| 1.1) " Data in Jail "
- the Data Access Crisis
If there is a single
key to survival in the 1990s and beyond, it is being
able to analyze, plan and react to changing business
conditions in a much more rapid fashion. To do this,
top managers, analysts and knowledge workers in our
enterprises need more and better information.
Information technology itself has made possible revolutions
in the way that organizations today operate throughout
the world. But the sad truth is that in many organizations
despite the availability of more and more powerful computers
on everyone's desks and communication networks that
span the globe, large numbers of executives and decision
makers can't get their hands on critical information
that already exists in organization.
Every day organizations large and small create billions
of bytes of data about all aspects of their business,
millions of individual facts about their customers,
products, operations and people. But for the most part,
this data is locked up in a myriad of computer systems
and is exceedingly difficult to get at. This phenomenon
has been described as "data in jail".
Experts have estimated that only a small fraction of
the data that is captured, processed and stored in the
enterprise is actually available to executives and decision
makers. While technologies for the manipulation and
presentation of data has literally exploded, it is only
recently that those involved in developing IT strategies
for large enterprises have concluded that large segments
of enterprise are "data poor."
1.2) Data Warehousing - Providing Data Access to
the Enterprise
Recently, a set of significant new concepts and tools
have evolved into a new technology that make it possible
to attack the problem of provide all the key people
within the enterprise with access to whatever level
of information needed for the enterprise to survive
and prosper in an increasingly competitive world.
The term that has come to characterize this new technology
is "data warehousing". Data Warehousing has
grown out of the repeated attempts on the part of various
researchers and organizations to provide their organizations
flexible, effective and efficient means of getting at
the sets of data that have come to represent one of
the organizations most critical and valuable assets.
Data warehousing is a field that how grown out of integration
of a number of different technologies and experiences
over the last two decades. These experiences have allowed
the IT industry to identify what are the key problems
that have to be solved.
1.3) Operational vs. Informational Systems
Perhaps the most important concepts that has come out
of the Data Warehouse movement is the recognition that
there are two fundamentally different types of information
systems in all organizations: operational systems and
informational systems.
"Operational systems" are just what their
name implies, they are the systems that help us run
the enterprise operate day-to-day. These are the backbone
systems of any enterprise, our "order entry', "inventory",
"manufacturing", "payroll" and "accounting"

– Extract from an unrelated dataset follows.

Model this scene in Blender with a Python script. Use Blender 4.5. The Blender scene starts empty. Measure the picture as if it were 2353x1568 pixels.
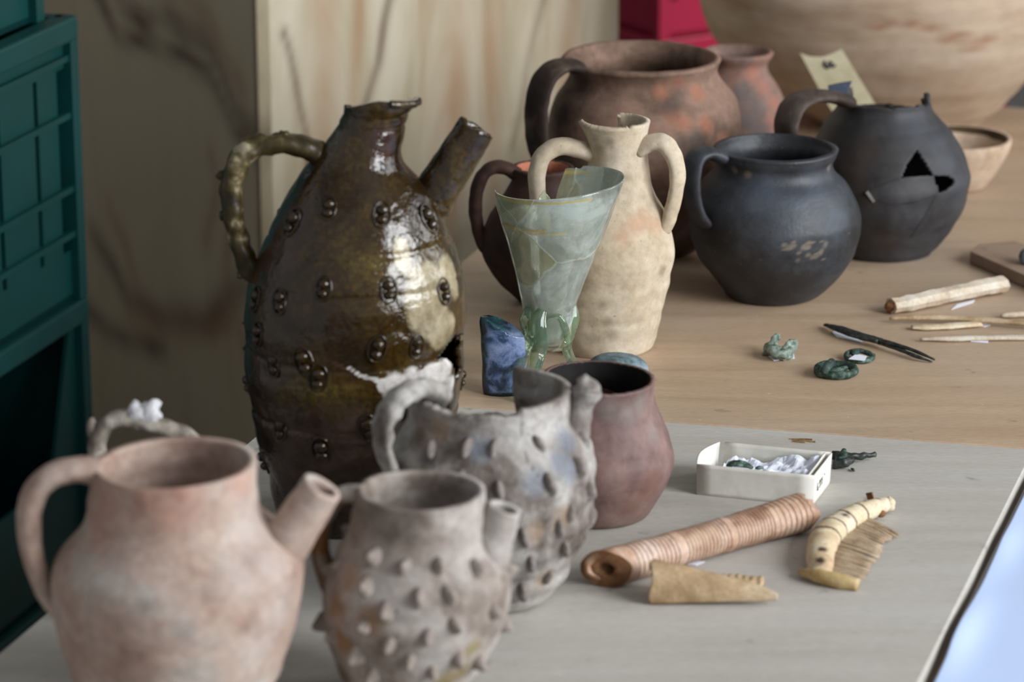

systems. Because of their importance to the organization,
operational systems were almost always the first parts
of the enterprise to be computerized. Over the years,
these operational systems have been extended and rewritten,
enhanced and maintained to the point that they are completely
integrated into the organization. Indeed, most large
organizations around the world today couldn't operate
without their operational systems and that data that
these systems maintain.
On the other hand, there are other functions that go
on within the enterprise that have to do with planning,
forecasting and managing the organization. These functions
are also critical to the survival of the organization,
especially in our current fast paced world. Functions
like "marketing planning", "engineering
planning" and "financial analysis" also
require information systems to support them. But these
functions are different from operational ones, and the
types of systems and information required are also different.
The knowledge-based functions are informational systems.
"Informational systems" have to do with analyzing
data and making decisions, often major decisions about
how the enterprise will operate, now and in the future.
And not only do informational systems have a different
focus from operational ones, they often have a different
scope. Where operational data needs are normally focused
upon a single area, informational data needs often span
a number of different areas and need large amounts of
related operational data.
In the last few years, Data Warehousing has grown rapidly
from a set of related ideas into an architecture for
data delivery for enterprise end user computing.